Our last post discussed payroll history challenges and your data warehouse.
Today, you’ll learn about challenges involving Employee Job History
You know that it’s not enough to know what your job counts and job titles are today. You need to know what they were last month, last quarter, and last year.
This data presents several key challenges:
- Changes made after the effective date.
UKG Pro allows you to back date employee job changes. For example, Jill was promoted on July 1st, but Jack forgot to enter the promotion until August 1st. This creates two issues. First, your headcount has changed. So, reports issued as of July 1st are now incorrect. Next, you paid Jill as a manager even though she was a VP through July. So, you’ll need to make a journal entry or payroll adjustment. These adjustments will complicate your data warehouse. There is no technical solution to this problem. Your team needs to track back dated changes and fix the poor processes that create them.
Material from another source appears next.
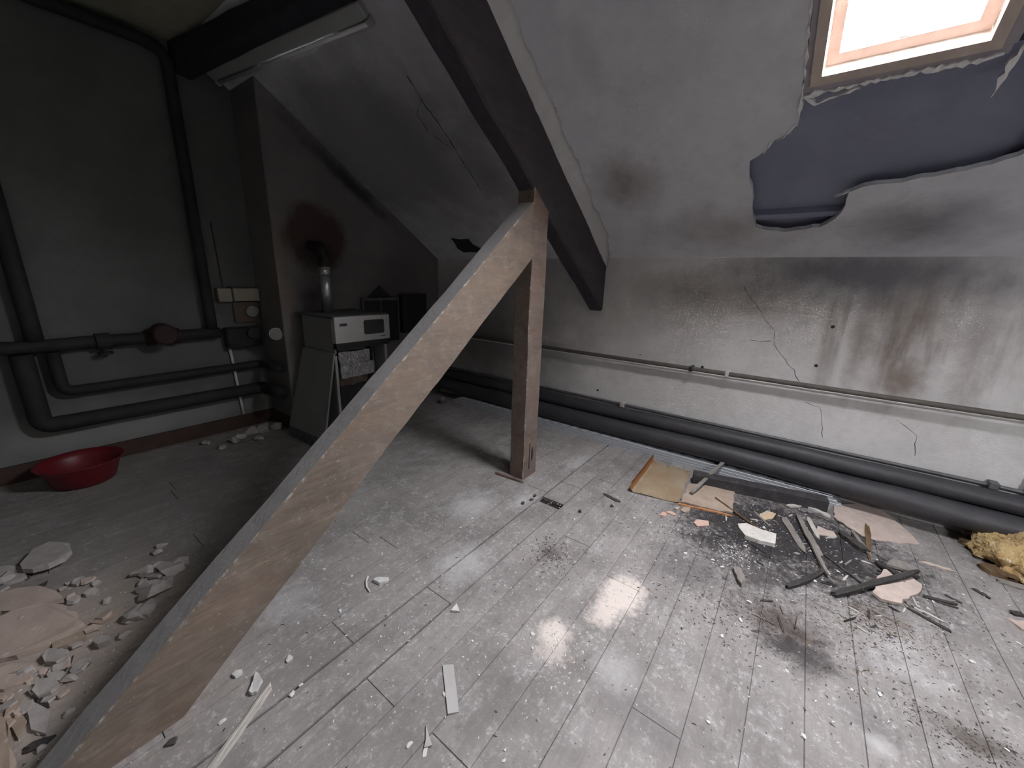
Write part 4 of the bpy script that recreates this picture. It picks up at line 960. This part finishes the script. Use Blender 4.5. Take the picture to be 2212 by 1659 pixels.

- Multiple changes made on the same effective date.
Let’s say that Jack wasn’t a total slacker. He changed Jill’s title on Time. But he forgot to change the department. So, he makes another change, also effective July 1st. You’ll now find two job changes on the same effective date. When you create your data warehouse, you only want to look at the last change made. - Your data warehouse expects a star schema and slowly changing dimensions.
A standard data warehouse will expect several slowly changing dimensions for employee data. For example, title, organization levels, annual salary and supervisor. Employee Job History doesn’t provide this. Instead, it gives you the values for all those fields on a given date. It won’t tell you which field changed on that date. You need to compare records to see what actually changed.